Home Economy Bombay High Court resumes KG-Basin gas row hearing

Bombay High Court resumes KG-Basin gas row hearing

By IANS,

Mumbai : Reliance Industries Ltd opposed the suggestion for introduction of the Memorandum of Understanding between the Ambani brothers relating to the supply of natural gas from the KG-Basin during the hearing of the case in the Bombay High Court Monday.

Counsel for RIL Harish Salve objected to a suggestion by Anil Ambani’s Reliance Natural Resources Ltd (RNRL), and said: “MoU as a document was never pleaded by RNRL and even now RNRL has not approached the court with an application seeking permission to introduce MOU into evidence.”

After a suggestion from Justice Patel that the parties should be looking to settle the matter through an independent agency, Salve said that RIL will not waive the condition precedent in the contract with RNRL that the seller (RIL) has to get the government’s approval for the base price.

“Since the government has declined to accept $2.34 (per mmbtu) as price for valuation, RNRL has to pay $4.2 per mmbtu,” he added.

However, RIL has not so far approached the government for price approval.

The dispute revolves around a pact between RNRL and RIL on which firm has the rights over the gas supplies and at what price.

The earlier interim order, in which the court restrained RIL from selling the gas or from entering into any contract with a third party, has lapsed.

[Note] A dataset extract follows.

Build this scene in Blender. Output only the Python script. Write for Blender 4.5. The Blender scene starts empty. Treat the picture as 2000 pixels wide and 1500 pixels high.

RIL was subsequently planning to start production from the basin.

The court had also restrained RIL from entering into contracts to sell the gas from this basin – known in official jargon as KG-D6 gas – with companies other than RNRL and the state-run National Thermal Power Corp (NTPC).

It had also asked the two sides to settle the dispute within four months, but they failed to reach an agreement within the stipulated timeframe.

RNRL has claimed at least half of the 80 million standard cubic metres of gas per day that is envisaged from the fields off the Andhra Pradesh coast – said to be the country’s biggest source of hydrocarbons today.